Das Burgtheater kann und muss sich das Kasino nicht leisten

Es wäre gar nicht furchtbar, die dritte Spielstätte zu streichen.

Das Burgtheater muss strukturell sparen, darauf können sich wohl alle Beteiligten einigen. Aber wie? Gewiss könnte das Ensemble kleiner sein, vor allem, wenn es so häufig durch zusätzlich engagierte Stars ergänzt wird, aber man versteht Direktor Matthias Hartmann gut, wenn er sich - theatralisch, wie es sich für einen Theatermacher geziemt - gegen „Menschenopfer" ausspricht.

Nicht verständlich ist es aber, dass Hartmann meint, es wäre „furchtbar", auf das Kasino am Schwarzenbergplatz zu verzichten - mit der Begründung: „Das ist der Ort, wo Theater in den zeitgenössischen Diskurs eintritt."
Das mag gut gemeint sein, es enthält aber eine Anmaßung: dass nämlich das Burgtheater in Wien für alle Formate des Theaters zuständig sei, vom Experiment bis zur staatstragenden Klassikeraufführung. Und das ist es nicht. Es gibt in der Theaterstadt Wien etliche Mittel- und Kleinbühnen, die sich mit Recht rühmen könnten, dass auf ihnen „Theater in den zeitgemäßen Diskurs eintritt". (Hoffentlich tun sie's nicht, es klingt so geschwollen.) Allerdings stehen sie nicht unter der Kontrolle des Burgtheaters: Das mag Hartmann kränken, aber es ist besser so, nicht nur angesichts der aktuellen Finanzaffäre.
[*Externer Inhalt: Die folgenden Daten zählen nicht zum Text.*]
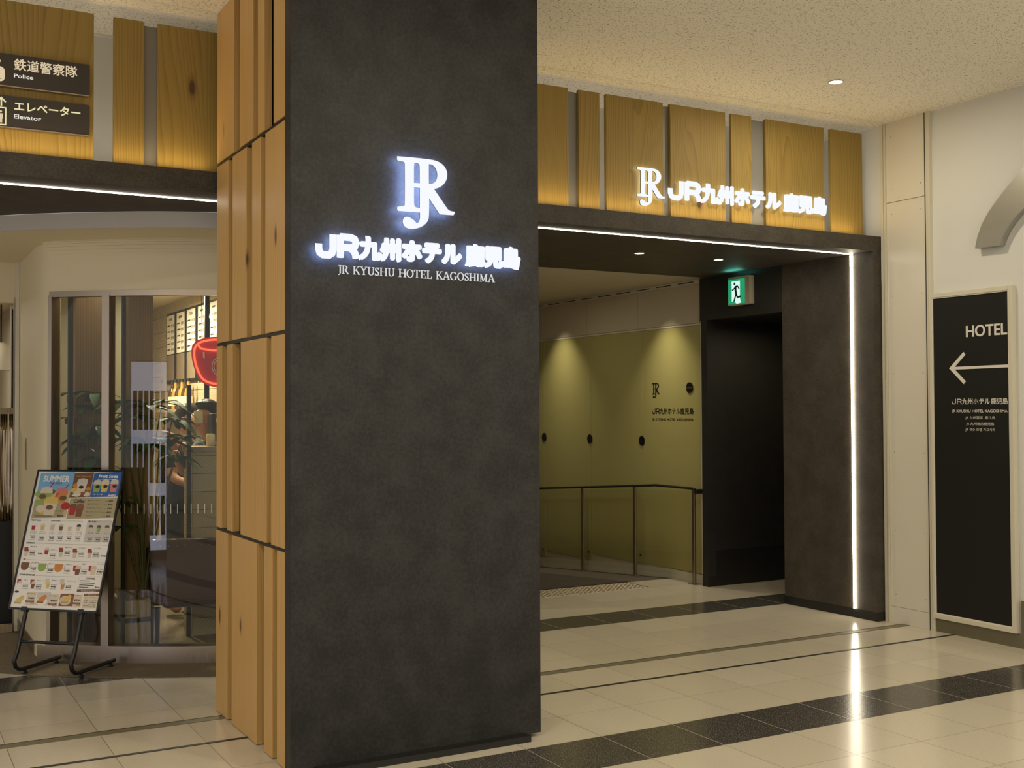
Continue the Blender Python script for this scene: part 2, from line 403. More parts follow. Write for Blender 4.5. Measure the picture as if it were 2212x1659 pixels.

Das Burgtheater hat weder die gesetzliche Aufgabe, eine dritte Spielstätte zu betreiben (es tut das auch erst seit 1981, und zwar mit langen Pausen), noch ist es notwendig: Für Tanztheater und Poetry Slams ist auch anderswo Platz in der Stadt, vom Rhiz über das Brut bis zur Ankerbrotfabrik. Und die wendigen Boote der Avantgarde von den gewichtigen Tankschiffen der Repräsentationskultur befehligen zu lassen hat sich noch in keiner Kultursparte bewährt. Wie man im Pop sagt: Independent rules, okay.